Terence A. Brown, Douglas C. Friedman and Zinaida Taran
The purpose of this chapter is to examine the phenomenon of “showrooming” in which shoppers use mobile devices in retail stores to check prices and other data on products that…
Abstract
Purpose
The purpose of this chapter is to examine the phenomenon of “showrooming” in which shoppers use mobile devices in retail stores to check prices and other data on products that they then may buy online.
Methodology/approach
We conducted depth interviews with 50 consumers, 13 small retailers, and 6 large retailers.
Findings
We identified four distinct behavioral groups of customers and six strategies small retailers are currently using or could use to address the potential problems showrooming can create. We also identified a new type of reference pricing.

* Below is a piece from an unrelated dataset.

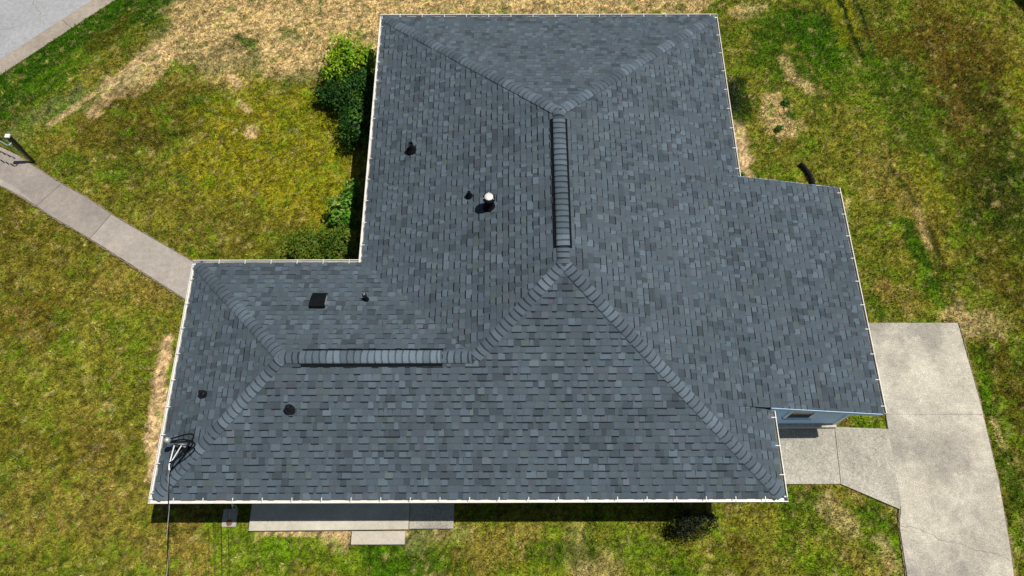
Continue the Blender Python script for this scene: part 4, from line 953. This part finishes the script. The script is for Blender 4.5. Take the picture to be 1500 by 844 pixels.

Research limitations/implications
This research provides a guide researchers can use in further work on showrooming. The research consists of depth interviews. It is possible that other types of retailers may have developed other strategies not identified here or that a larger number of non-student participants would have identified other categories, though differences between students and non-students in our sample were not noteworthy.
Practical implications
This chapter provides a practical guide to small retailers as to how they can deal with the growing practice of showrooming, helping them to choose strategic responses based on the types of consumers they serve.
Originality/value
This is one of the first papers to be published in an academic journal on the value of showrooming. It provides a typology of consumers grouped by their behavior, that is, how and why they engage or don’t engage in showrooming. This can help academic researchers in future research as well as managers of small retail businesses. We also identified a new, third type of reference pricing.